No hace falta decir en qué lado de la balanza coloca Jackson la experiencia comunista. El título del libro es ya en sí mismo una respuesta al falso dilema planteado en 1916 por Rosa Luxemburgo y que habría de hacer fortuna como anatema ideológico: la alternativa, nos viene a decir el autor, no era socialismo o barbarie, sino civilización o barbarie. En realidad, ni siquiera puede decirse que fueran dos opciones históricamente excluyentes, porque, como muestra convincentemente Jackson, el si­glo xx europeo ha tenido mucho de ambas cosas. En esto, su conclusión recuerda la caracterización que hizo Eric Hobsbawm del si­glo xx como el mejor y, al mismo tiempo, el peor de la historia. El balance en claroscuro que ofrece Jackson lleva implícita una reivindicación de la cultura y del modelo social europeo, inseparables, sin embargo, de una «crisis espiritual» que recorre todo el siglo y parece haber llegado a un punto de no retorno. Es la crisis del optimismo histórico de la Ilustración, que la experiencia de la Segunda Guerra Mundial dejó ya muy malparado. Jackson apunta también la peligrosa influencia que ha tenido el darwinismo social en la Europa del Novecientos como origen de querellas identitarias que parecen cobrar nueva fuerza en el cambio de siglo, aunque admite que algunos nacionalismos –cita el caso catalán– ofrecen «modelos constructivos» que pueden ayudar a la «tarea esencial» de facilitar la convivencia entre pueblos distintos en una Europa unida.

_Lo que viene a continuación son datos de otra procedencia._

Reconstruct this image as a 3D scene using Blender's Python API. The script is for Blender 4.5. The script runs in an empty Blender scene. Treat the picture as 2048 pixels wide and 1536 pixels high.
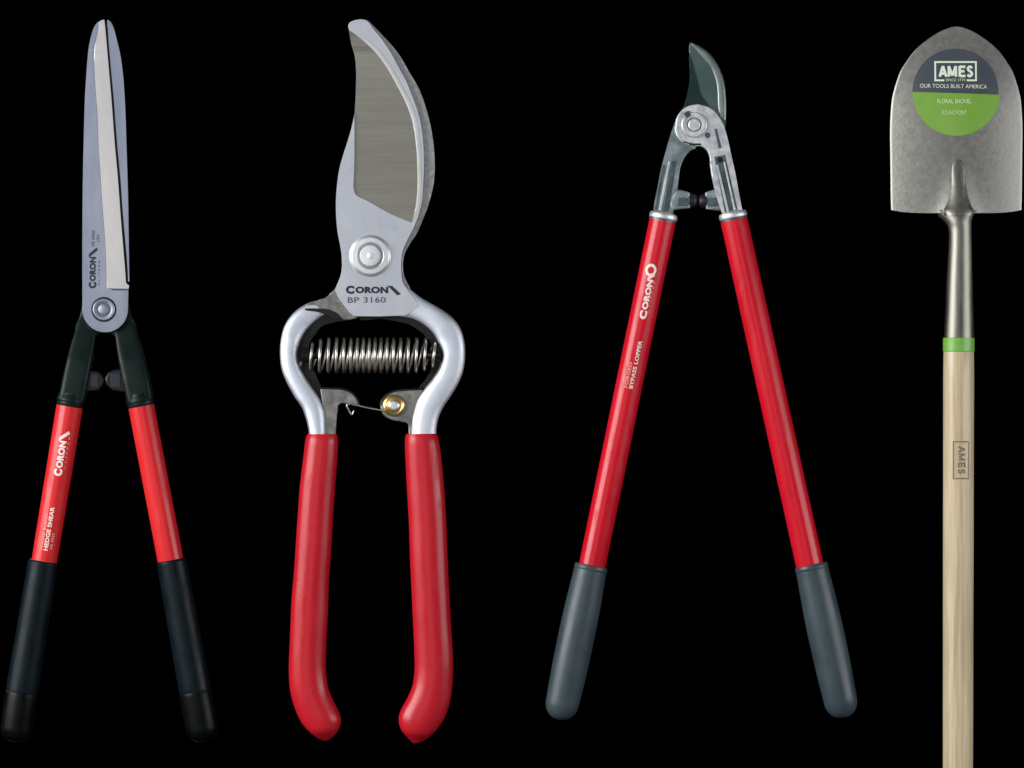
import bpy, bmesh, math, random
from mathutils import Vector, Matrix

random.seed(7)
scene = bpy.context.scene
K = 0.0005                      # metres per photo pixel on the table plane
SRC_W, SRC_H = 2048, 1536


def P(px, py):
    return Vector(((px - SRC_W / 2) * K, (SRC_H / 2 - py) * K))


# ------------------------------------------------------------------ camera
cam_d = bpy.data.cameras.new('camera')
cam = bpy.data.objects.new('camera', cam_d)
scene.collection.objects.link(cam)
CAM_H = 6.0
cam.location = (0, 0, CAM_H + 0.016)
cam.rotation_euler = (0, 0, 0)
cam_d.sensor_width = 36
cam_d.lens = 36 * CAM_H / (SRC_W * K)
cam_d.clip_start = 0.1
cam_d.clip_end = 100
scene.camera = cam

# ------------------------------------------------------------------ world and lamps (studio softboxes, plus added edge strips)
world = bpy.data.worlds.new('World')
scene.world = world
world.use_nodes = True
wb = world.node_tree.nodes['Background']
wb.inputs[0].default_value = (0.80, 0.90, 1.0, 1)
wb.inputs[1].default_value = 0.14


def area(name, loc, target, sx, sy, power, col=(1, 1, 1)):
    d = bpy.data.lights.new(name, 'AREA')
    d.shape = 'RECTANGLE'
    d.size, d.size_y, d.energy, d.color = sx, sy, power, col
    o = bpy.data.objects.new(name, d)
    scene.collection.objects.link(o)
    o.location = loc
    o.rotation_euler = (Vector(target) - Vector(loc)).to_track_quat('-Z', 'Y').to_euler()
    return o


area('overhead_softbox', (-0.85, 0.5, 6.6), (0, 0, 0), 2.5, 2.9, 29, (1, 0.985, 0.96))
area('key_softbox', (-2.7, 0.7, 1.7), (0, 0, 0), 1.0, 2.6, 112, (1, 1, 1))
area('fill_softbox', (2.7, 0.2, 1.5), (0, 0, 0), 0.5, 2.4, 23, (0.93, 0.97, 1.0))
area('left_strip', (-2.2, 0, 0.45), (0, 0, 0.0), 0.35, 3.0, 16, (1, 1, 1))  # added low lamp, only to brighten the left edges of the tools
area('right_strip', (2.2, 0, 0.45), (0, 0, 0.0), 0.35, 3.0, 14, (1, 1, 1))  # added low lamp, only to brighten the right edges of the tools

scene.view_settings.view_transform = 'Standard'
scene.view_settings.look = 'None'
scene.view_settings.exposure = 0
scene.view_settings.gamma = 1
scene.view_settings.use_curve_mapping = False


# ------------------------------------------------------------------ materials
def srgb(r, g, b):
    def f(c):
        c /= 255
        return c / 12.92 if c <= 0.04045 else ((c + 0.055) / 1.055) ** 2.4
    return (f(r), f(g), f(b), 1)


def material(name, c1, c2=None, metallic=0.0, rough=0.5, rough_var=0.08, scale=60, stretch=(1, 1, 1),
             bump=0.0, bump_scale=400, coat=0.0, sheen=0.0, sheen_rough=0.12, spec=0.5, detail=4, aniso=0.0, mix_lo=0.35, mix_hi=0.65, wear=0.0):
    m = bpy.data.materials.new(name)
    m.use_nodes = True
    nt = m.node_tree
    n, l = nt.nodes, nt.links
    b = n['Principled BSDF']
    b.inputs['Metallic'].default_value = metallic
    b.inputs['Specular IOR Level'].default_value = spec
    b.inputs['Coat Weight'].default_value = coat
    b.inputs['Coat Roughness'].default_value = 0.18
    b.inputs['Sheen Weight'].default_value = sheen
    b.inputs['Sheen Roughness'].default_value = sheen_rough
    b.inputs['Anisotropic'].default_value = aniso
    tc = n.new('ShaderNodeTexCoord')
    mp = n.new('ShaderNodeMapping')
    mp.inputs['Scale'].default_value = stretch
    l.new(tc.outputs['Object'], mp.inputs['Vector'])
    nz = n.new('ShaderNodeTexNoise')
    nz.inputs['Scale'].default_value = scale
    nz.inputs['Detail'].default_value = detail
    nz.inputs['Roughness'].default_value = 0.6
    l.new(mp.outputs['Vector'], nz.inputs['Vector'])
    cr = n.new('ShaderNodeValToRGB')
    cr.color_ramp.elements[0].position = mix_lo
    cr.color_ramp.elements[1].position = mix_hi
    cr.color_ramp.elements[0].color = c1
    cr.color_ramp.elements[1].color = c2 or c1
    l.new(nz.outputs['Fac'], cr.inputs['Fac'])
    l.new(cr.outputs['Color'], b.inputs['Base Color'])
    mr = n.new('ShaderNodeMapRange')
    mr.inputs['From Min'].default_value = 0.3
    mr.inputs['From Max'].default_value = 0.7
    mr.inputs['To Min'].default_value = max(0.03, rough - rough_var)
    mr.inputs['To Max'].default_value = min(1, rough + rough_var)
    l.new(nz.outputs['Fac'], mr.inputs['Value'])
    if wear:
        wv = n.new('ShaderNodeTexNoise')
        wv.inputs['Scale'].default_value = 26
        wv.inputs['Detail'].default_value = 8
        wv.inputs['Distortion'].default_value = 1.6
        wm = n.new('ShaderNodeMapping')
        wm.inputs['Scale'].default_value = (3.0, 0.7, 3.0)
        wm.inputs['Rotation'].default_value = (0, 0, 0.5)
        l.new(tc.outputs['Object'], wm.inputs['Vector'])
        l.new(wm.outputs['Vector'], wv.inputs['Vector'])
        wr = n.new('ShaderNodeMapRange')
        wr.inputs['From Min'].default_value = 0.56
        wr.inputs['From Max'].default_value = 0.66
        wr.inputs['To Min'].default_value = 0.0
        wr.inputs['To Max'].default_value = wear
        l.new(wv.outputs['Fac'], wr.inputs['Value'])
        ad = n.new('ShaderNodeMath')
        ad.operation = 'ADD'
        l.new(mr.outputs['Result'], ad.inputs[0])
        l.new(wr.outputs['Result'], ad.inputs[1])
        l.new(ad.outputs[0], b.inputs['Roughness'])
    else:
        l.new(mr.outputs['Result'], b.inputs['Roughness'])
    if bump:
        n2 = n.new('ShaderNodeTexNoise')
        n2.inputs['Scale'].default_value = bump_scale
        n2.inputs['Detail'].default_value = 3
        l.new(mp.outputs['Vector'], n2.inputs['Vector'])
        bp = n.new('ShaderNodeBump')
        bp.inputs['Strength'].default_value = bump
        bp.inputs['Distance'].default_value = 0.0006
        l.new(n2.outputs['Fac'], bp.inputs['Height'])
        l.new(bp.outputs['Normal'], b.inputs['Normal'])
    return m


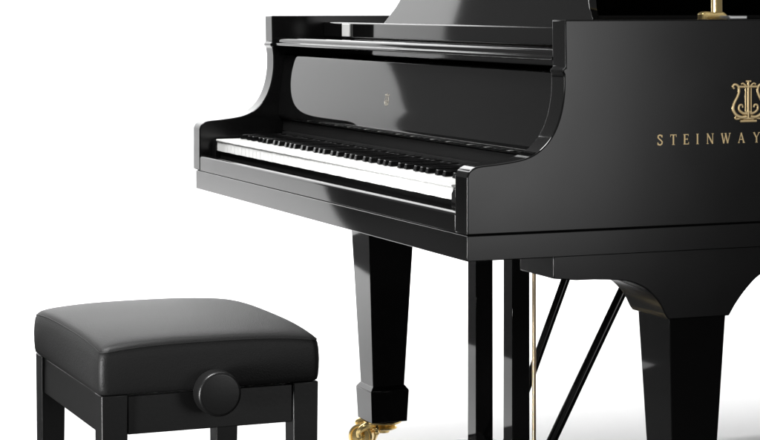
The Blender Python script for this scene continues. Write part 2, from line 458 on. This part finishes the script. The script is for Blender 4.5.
# --- legs with bracket, cuff and caster
def leg_tree(xface, xdir, yc, name='leg', wheel=(-0.028, -0.036), tail=True):
    xc = xface + xdir*0.0545
    def wd(z): return 0.1095+0.094*(z-0.48)
    bm = bmesh.new()
    z0, z1 = 0.140, 0.612
    frustum(bm, (xc-wd(z0)/2, xc+wd(z0)/2, yc-wd(z0)/2, yc+wd(z0)/2, z0), (xc-wd(z1)/2, xc+wd(z1)/2, yc-wd(z1)/2, yc+wd(z1)/2, z1))
    lg = finish(name, bm, M['polish'], piano, bevel=0.002, seg=2, origin=(xc, yc, 0))
    bm = bmesh.new()
    a, c = 0.0475, 0.0440
    frustum(bm, (xc-c, xc+c, yc-c, yc+c, 0.066), (xc-a, xc+a, yc-a, yc+a, 0.139))
    bm.faces.ensure_lookup_table()
    frustum(bm, (xc-a, xc+a, yc-a, yc+a, 0.1392), (xc-0.0395, xc+0.0395, yc-0.0395, yc+0.0395, 0.1500))
    finish('cuff', bm, M['polish'], lg, bevel=0.0012, seg=2)
    # caster: collar, swivel fork and two wheels
    wx, wy = xc+wheel[0], yc+wheel[1]
    bm = bmesh.new()
    lathe(bm, [(0, 0.0658), (0.040, 0.0658), (0.0445, 0.0635), (0.0445, 0.0600), (0.040, 0.0575), (0.033, 0.0560), (0.029, 0.0520), (0.034, 0.0490), (0.034, 0.0460), (0.027, 0.0430), (0.018, 0.0410), (0.016, 0.0360), (0, 0.0360)], (xc, yc, 0), (0, 0, 1), 32)
    finish('caster_socket', bm, M['brass'], lg)
    d = Vector((wheel[0], wheel[1], 0)).normalized(); s = Vector((-d.y, d.x, 0))
    hub = Vector((wx, wy, 0.0285))
    bm = bmesh.new()
    for k in (-1, 1):                 # scrolled fork arms
        arm_ = catmull([Vector((xc, yc, 0.054))+s*(k*0.010), Vector((xc, yc, 0.058))+s*(k*0.026)+d*0.016, Vector((xc, yc, 0.052))+s*(k*0.038)+d*0.034, hub+s*(k*0.036)+Vector((0, 0, 0.012)), hub+s*(k*0.035)], 5)
        tube(bm, arm_, [0.0105-0.0045*i/(len(arm_)-1) for i in range(len(arm_))], 10)
        curl = catmull([Vector((xc, yc, 0.050))+s*(k*0.022), Vector((xc, yc, 0.056))+s*(k*0.040), Vector((xc, yc, 0.050))+s*(k*0.050), Vector((xc, yc, 0.042))+s*(k*0.045), Vector((xc, yc, 0.045))+s*(k*0.038)], 5)
        tube(bm, curl, 0.0050, 8)
    toe = catmull([Vector((xc, yc, 0.054))+d*0.020, Vector((xc, yc, 0.061))+d*0.042, Vector((xc, yc, 0.056))+d*0.060, Vector((xc, yc, 0.049))+d*0.056], 5)
    tube(bm, toe, [0.011-0.006*i/(len(toe)-1) for i in range(len(toe))], 10)
    tube(bm, [hub-s*0.038, hub+s*0.038], 0.006, 12)
    finish('fork', bm, M['brass'], lg)
    for k in (-1, 1):
        bm = bmesh.new()
        lathe(bm, [(0.007, -0.009), (0.021, -0.008), (0.0235, -0.010), (0.0284, -0.008), (0.0284, 0.008), (0.0235, 0.010), (0.021, 0.006), (0.010, 0.006), (0.008, 0.011), (0, 0.012)], hub + s*(k*0.019), s*k, 32)
        finish('wheel', bm, M['brass'], lg)
    # bracket between leg and case
    bm = bmesh.new()
    dy = yc-0.449
    prof = [(0.1666, ZB-0.0005), (0.1666, 0.574), (0.2100, 0.5695)] + [tuple(p) for p in catmull([Vector(q) for q in ((0.2436, 0.5690), (0.302, 0.5640), (0.340, 0.5500), (0.366, 0.5260), (0.380, 0.5020))], 5)] + [(0.386, 0.4940), (0.506, 0.4940)] + [tuple(p) for p in catmull([Vector(q) for q in ((0.5110, 0.5020), (0.5200, 0.5150), (0.540, 0.5380), (0.566, 0.5600), (0.602, 0.5750), (0.650, 0.5800))], 5)] + [(0.72, 0.5810), (0.72, ZB-0.0005)]
    if not tail: prof = [(0.392, ZB-0.0005)] + [q for q in prof[3:] if q[0] >= 0.392]
    prism(bm, [(y+dy, z) for y, z in prof], xface+0.010 if xdir < 0 else xface-0.010, xc+xdir*0.062)
    finish('leg_bracket', bm, M['satin'], lg, bevel=0.0018, seg=2, angle=40)
    return lg
leg_tree(-0.030, -1, 0.4495)
leg_tree(-1.365, -1, 0.4340, tail=False)
leg_tree(-1.050, -1, 1.7200)

# --- pedal lyre
bm = bmesh.new()
box(bm, (-0.875, 0.375, 0.5950), (-0.605, 0.438, 0.6118))
lyre = finish('pedal_lyre', bm, M['polish'], piano, bevel=0.002)
for x0, x1 in ((-0.842, -0.800), (-0.672, -0.630)):
    bm = bmesh.new(); box(bm, (x0, 0.3870, 0.1205), (x1, 0.4255, 0.5948))
    finish('post', bm, M['polish'], lyre, bevel=0.002)
bm = bmesh.new(); box(bm, (-0.905, 0.365, 0.052), (-0.575, 0.470, 0.1200))
finish('pedal_box', bm, M['polish'], lyre, bevel=0.004, seg=3)
def rod(a, b, r, mat, nm):
    bm = bmesh.new(); tube(bm, [a, b], r, 14); return finish(nm, bm, mat, lyre)
rod((-0.805, 0.4550, 0.118), (-0.805, 0.6560, 0.606), 0.0095, M['polish'], 'brace_rod')
rod((-0.670, 0.4640, 0.100), (-0.670, 0.7430, 0.606), 0.0105, M['polish'], 'brace_rod')
for x in (-0.735,):
    rod((x, 0.4868, 0.06), (x, 0.4868, 0.6110), 0.0042, M['paleb'], 'pedal_rod')
for x in (-0.800, -0.740, -0.680):
    bm = bmesh.new()
    c = catmull([Vector(q) for q in ((x, 0.372, 0.080), (x, 0.33, 0.078), (x, 0.285, 0.072), (x, 0.245, 0.056))], 5)
    tube(bm, c, [0.010+0.007*i/(len(c)-1) for i in range(len(c))], 12, flat=(Vector((0, 0, 1)), 0.35))
    finish('pedal', bm, M['brass'], lyre)
# cross beams under the case
for y0, y1, zz in ((0.20, 0.29, 0.592), (0.95, 1.05, 0.592)):
    bm = bmesh.new(); box(bm, (-1.33 if y0 > 0.5 else -1.29, y0, zz), (-0.20, y1, ZB-0.0008))
    finish('cross_beam', bm, M['darkwood'], piano, bevel=0.003)

# ------------------------------------------------------------------ the bench
BX0, BX1, BY0, BY1 = -0.612, -0.1465, -0.5728, -0.2000
bench = thing('piano_bench', ((BX0+BX1)/2, (BY0+BY1)/2, 0.0), 'square black leather piano bench with a round side knob, beside the keyboard', 'bench')
def rrect(x0, x1, y0, y1, r, n=7):
    out = []
    for cx, cy, a0 in ((x1-r, y1-r, 0), (x0+r, y1-r, 90), (x0+r, y0+r, 180), (x1-r, y0+r, 270)):
        for k in range(n+1):
            a = math.radians(a0+90*k/n); out.append((cx+r*math.cos(a), cy+r*math.sin(a)))
    # subdivide straight runs so the crown can bulge
    res = []
    m = len(out)
    for i in range(m):
        p, q = Vector(out[i]), Vector(out[(i+1) % m])
        k = 14 if (i+1) % (n+1) == 0 else 1
        for t in range(k): res.append(p.lerp(q, t/k))
    return res
bm = bmesh.new()
rings = []
hx, hy = (BX1-BX0)/2, (BY1-BY0)/2; mx, my = (BX0+BX1)/2, (BY0+BY1)/2
def bulge(p):
    u, v = (p.x-mx)/hx, (p.y-my)/hy
    return max(0.0, (1-min(1, abs(u))**2.6))*max(0.0, (1-min(1, abs(v))**2.6))
def lift(p, z):      # edges of the stuffing rise between the corners
    u, v = min(1, abs((p.x-mx)/hx)), min(1, abs((p.y-my)/hy))
    return 0.011*(1-(u*v)**3.0)*min(1.0, max(0.0, (z-0.428)/0.050))
for ins, z, cr in ((0.012, 0.4085, 0), (0.003, 0.4088, 0), (0.0006, 0.4110, 0), (0.0, 0.418, 0), (0.0, 0.430, 0), (0.0, 0.445, 0), (0.0, 0.460, 0), (0.0004, 0.4690, 0), (0.0020, 0.4745, 0), (0.0050, 0.4782, 0), (0.0090, 0.4802, 1), (0.014, 0.4812, 1), (0.022, 0.4820, 1), (0.035, 0.4825, 1), (0.05, 0.4825, 1), (0.075, 0.4825, 1), (0.10, 0.4825, 1), (0.13, 0.4825, 1), (0.16, 0.4825, 1), (0.178, 0.4825, 1)):
    r = max(0.004, 0.014-ins*0.06)
    ring = []
    for p in rrect(BX0+ins, BX1-ins, BY0+ins, BY1-ins, r):
        q = p
        side = 0.0
        if cr == 0 and 0.410 < z < 0.474:     # sides belly out slightly between the corners
            u, v = (p.x-mx)/hx, (p.y-my)/hy
            side = 0.0020*math.sin((z-0.410)/0.064*math.pi)
            q = Vector((p.x+side*(u if abs(u) > 0.93 else 0), p.y+side*(v if abs(v) > 0.93 else 0)))
        ring.append(bm.verts.new((q.x, q.y, z + lift(p, z) + (0.009*bulge(p) if cr else 0))))
    rings.append(ring)
for a, b in zip(rings, rings[1:]):
    for k in range(len(a)):
        j = (k+1) % len(a); bm.faces.new((a[k], a[j], b[j], b[k]))
bm.faces.new(rings[0][::-1]); bm.faces.new(rings[-1])
cush = finish('cushion', bm, M['leather'], bench, angle=70, wn=False)
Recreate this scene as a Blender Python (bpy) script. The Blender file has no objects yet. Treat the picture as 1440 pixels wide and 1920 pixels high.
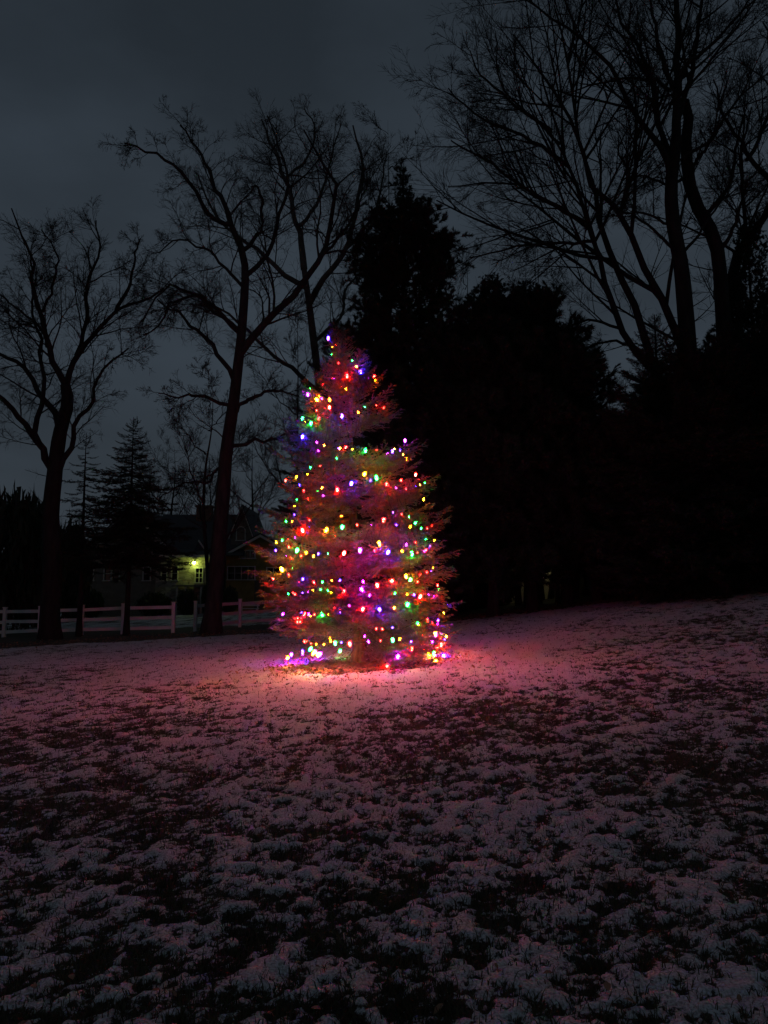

Siendo el rigor y la ecuanimidad las principales virtudes del libro, su mayor defecto –si puede llamarse así– es haber sido escrito hace diez años (Humanity Books lo editó en inglés en 1999 y Planeta reimprimió en 2004 la primera edición en español de 1997). Carece, por tanto, de la perspectiva necesaria para incorporar los nuevos datos que conforman, para bien y para mal, la Europa de principios del si­glo xxi. La globalización, los pasos más recientes en la construcción de la unidad europea, el cambio demográfico y social provocado por la inmigración y los últimos episodios del debate sobre seguridad y terrorismo quedan forzosamente fuera del libro. Ello no le resta mérito a esta biografía colectiva de un continente que ha sobrevivido, pese a todo, a sus impulsos autodestructivos. Como dice Jackson, no hay razones para caer en un «optimismo panglossiano», pero sí para confiar en la capacidad de la democracia, que ha sido –¡quién lo iba a decir!– la gran triunfadora de la historia del si­glo xx, para poner coto a los peores instintos del ser humano.